## Short task
Exactly as written, write out the lines below from the first to the one containing "from mathutils import Vector, Matrix, noise", inclusive. Pictures do not belong in the copy.

## Data section
---

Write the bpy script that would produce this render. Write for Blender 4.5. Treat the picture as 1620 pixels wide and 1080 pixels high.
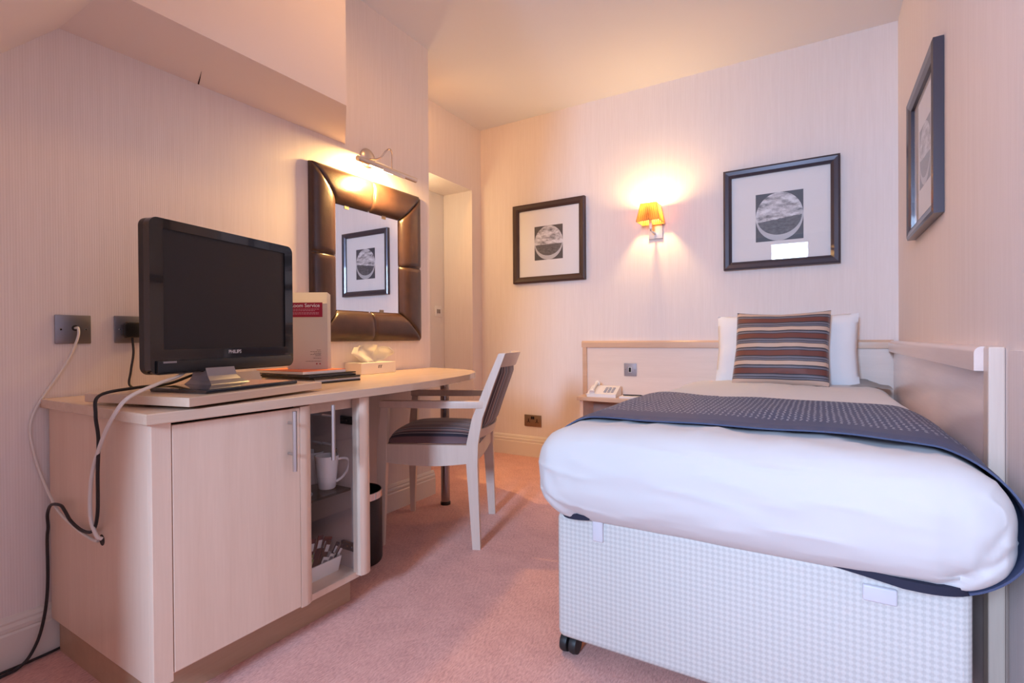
import bpy, bmesh, math, random
from mathutils import Vector, Matrix, noise

for o in list(bpy.data.objects):
    bpy.data.objects.remove(o)
SC = bpy.context.scene
COL = SC.collection
R_ = math.radians
sin, cos, pi = math.sin, math.cos, math.pi

# ------------------------------------------------------------------ camera
YAW, PIT, ROLL, FPX = 0.5444, -0.0065, -0.0069, 803.0
fw = Vector((-sin(YAW) * cos(PIT), cos(YAW) * cos(PIT), sin(PIT)))
rt = Vector((cos(YAW), sin(YAW), 0))
up = rt.cross(fw)
rt2 = rt * cos(ROLL) + up * sin(ROLL)
up2 = up * cos(ROLL) - rt * sin(ROLL)
cam_d = bpy.data.cameras.new('camera')
cam = bpy.data.objects.new('camera', cam_d)
COL.objects.link(cam)
m = Matrix((rt2, up2, -fw)).transposed().to_4x4()
m.translation = Vector((0, 0, 0.9))
cam.matrix_world = m
cam_d.sensor_width = 36
cam_d.lens = FPX / 1620 * 36
cam_d.clip_start = 0.02
SC.camera = cam

# ------------------------------------------------------------------ render look, sky, lights
SC.view_settings.view_transform = 'Standard'
SC.view_settings.look = 'None'
SC.view_settings.exposure = 0.0
SC.view_settings.gamma = 1.0
SC.cycles.use_denoising = True
SC.cycles.max_bounces = 10
SC.cycles.diffuse_bounces = 7
SC.cycles.sample_clamp_indirect = 6.0
SC.cycles.caustics_reflective = False
SC.cycles.caustics_refractive = False

w = bpy.data.worlds.new('sky')
SC.world = w
w.use_nodes = True
bg = w.node_tree.nodes['Background']
bg.inputs['Color'].default_value = (0.58, 0.66, 1.0, 1)
bg.inputs['Strength'].default_value = 0.3


def light(name, kind, loc, energy, color, direction=None, **kw):
    d = bpy.data.lights.new(name, kind)
    d.energy = energy
    d.color = color
    for k, v in kw.items():
        setattr(d, k, v)
    o = bpy.data.objects.new(name, d)
    COL.objects.link(o)
    o.location = loc
    if direction is not None:
        o.rotation_euler = Vector(direction).to_track_quat('-Z', 'Y').to_euler()
    return o


WARM = (1.0, 0.66, 0.36)
# daylight falling in through the dormer window behind the camera, then a cool fill beside it
light('window_daylight', 'AREA', (-0.405, -2.60, 1.98), 182, (0.48, 0.68, 1.0), (0, 1, -0.20),
      shape='RECTANGLE', size=0.51, size_y=0.82)
light('side_fill_light', 'AREA', (-1.62, -2.60, 1.80), 60, (0.66, 0.68, 1.0), (0.40, 1, -0.12),
      shape='RECTANGLE', size=0.40, size_y=1.28)  # added unseen area that cools and brightens the right wall
# added warm fill from overhead, out of view, to warm the left wall
light('warm_fill_spot', 'SPOT', (-0.95, 1.50, 2.50), 15, (1.0, 0.48, 0.12), (-0.15, -0.05, -1), shadow_soft_size=0.10,
      spot_size=R_(165), spot_blend=0.5)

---

## Result
Write the bpy script that would produce this render. Write for Blender 4.5. Treat the picture as 1620 pixels wide and 1080 pixels high.
import bpy, bmesh, math, random
from mathutils import Vector, Matrix, noise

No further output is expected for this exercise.